**** Dataset rows ****

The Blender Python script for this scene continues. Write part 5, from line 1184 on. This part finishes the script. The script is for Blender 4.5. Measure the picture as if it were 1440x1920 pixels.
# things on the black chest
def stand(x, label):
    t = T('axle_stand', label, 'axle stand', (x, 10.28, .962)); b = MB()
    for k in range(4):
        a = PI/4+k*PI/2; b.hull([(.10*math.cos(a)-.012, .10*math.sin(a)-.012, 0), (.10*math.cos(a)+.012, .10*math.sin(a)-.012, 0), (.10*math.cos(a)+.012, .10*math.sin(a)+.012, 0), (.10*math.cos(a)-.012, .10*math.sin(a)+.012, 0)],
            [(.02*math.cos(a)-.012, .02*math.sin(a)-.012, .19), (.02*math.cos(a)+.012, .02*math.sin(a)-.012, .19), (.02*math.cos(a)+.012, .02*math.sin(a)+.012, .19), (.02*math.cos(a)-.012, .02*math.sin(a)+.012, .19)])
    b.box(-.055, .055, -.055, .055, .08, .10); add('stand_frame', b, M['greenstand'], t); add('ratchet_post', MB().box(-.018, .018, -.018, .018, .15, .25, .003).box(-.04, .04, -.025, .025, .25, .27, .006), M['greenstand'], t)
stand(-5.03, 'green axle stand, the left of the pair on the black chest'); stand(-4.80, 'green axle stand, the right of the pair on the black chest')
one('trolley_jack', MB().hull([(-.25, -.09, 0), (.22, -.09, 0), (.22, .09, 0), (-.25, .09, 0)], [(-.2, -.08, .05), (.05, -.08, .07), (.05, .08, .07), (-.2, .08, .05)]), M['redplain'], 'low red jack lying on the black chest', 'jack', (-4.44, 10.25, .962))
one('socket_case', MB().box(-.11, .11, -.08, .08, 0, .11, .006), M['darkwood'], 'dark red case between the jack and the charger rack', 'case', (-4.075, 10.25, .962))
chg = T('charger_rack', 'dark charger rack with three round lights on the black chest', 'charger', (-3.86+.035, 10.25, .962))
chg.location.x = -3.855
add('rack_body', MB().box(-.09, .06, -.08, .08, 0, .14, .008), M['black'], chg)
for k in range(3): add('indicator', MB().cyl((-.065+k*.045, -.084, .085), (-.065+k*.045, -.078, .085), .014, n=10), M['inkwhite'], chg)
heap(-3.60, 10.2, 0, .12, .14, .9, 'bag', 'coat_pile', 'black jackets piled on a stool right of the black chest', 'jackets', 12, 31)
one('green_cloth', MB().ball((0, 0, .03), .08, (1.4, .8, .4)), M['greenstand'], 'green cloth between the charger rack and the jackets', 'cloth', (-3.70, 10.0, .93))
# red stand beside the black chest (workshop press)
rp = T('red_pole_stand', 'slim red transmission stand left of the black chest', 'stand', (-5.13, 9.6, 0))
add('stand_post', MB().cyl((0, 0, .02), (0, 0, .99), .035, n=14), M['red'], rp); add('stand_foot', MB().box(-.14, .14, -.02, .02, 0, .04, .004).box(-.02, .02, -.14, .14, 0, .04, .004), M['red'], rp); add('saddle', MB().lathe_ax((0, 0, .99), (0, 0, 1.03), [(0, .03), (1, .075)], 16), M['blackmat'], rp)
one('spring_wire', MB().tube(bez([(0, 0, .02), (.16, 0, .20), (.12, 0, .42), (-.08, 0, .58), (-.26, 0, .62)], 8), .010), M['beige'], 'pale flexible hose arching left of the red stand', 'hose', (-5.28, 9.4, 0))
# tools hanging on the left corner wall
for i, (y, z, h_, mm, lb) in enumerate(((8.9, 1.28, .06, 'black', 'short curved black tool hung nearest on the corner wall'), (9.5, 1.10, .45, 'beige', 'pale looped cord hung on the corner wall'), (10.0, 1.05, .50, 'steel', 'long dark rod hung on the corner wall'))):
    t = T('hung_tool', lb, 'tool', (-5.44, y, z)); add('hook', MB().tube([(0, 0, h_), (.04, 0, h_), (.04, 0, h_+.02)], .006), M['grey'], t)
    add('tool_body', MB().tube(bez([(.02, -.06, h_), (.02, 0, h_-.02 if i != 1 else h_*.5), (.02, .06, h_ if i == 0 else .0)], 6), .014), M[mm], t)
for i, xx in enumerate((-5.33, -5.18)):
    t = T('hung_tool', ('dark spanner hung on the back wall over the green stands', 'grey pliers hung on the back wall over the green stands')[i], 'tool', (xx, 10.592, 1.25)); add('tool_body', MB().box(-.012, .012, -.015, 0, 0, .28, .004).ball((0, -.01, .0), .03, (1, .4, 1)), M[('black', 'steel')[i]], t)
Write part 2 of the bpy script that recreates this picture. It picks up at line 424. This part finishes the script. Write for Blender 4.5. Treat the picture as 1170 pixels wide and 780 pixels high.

****

→ Exercise instructions
Copy out all lines where the word "finishes" appears.

→ Task answer
The Blender Python script for this scene continues. Write part 5, from line 1184 on. This part finishes the script. The script is for Blender 4.5. Measure the picture as if it were 1440x1920 pixels.
Write part 2 of the bpy script that recreates this picture. It picks up at line 424. This part finishes the script. Write for Blender 4.5. Treat the picture as 1170 pixels wide and 780 pixels high.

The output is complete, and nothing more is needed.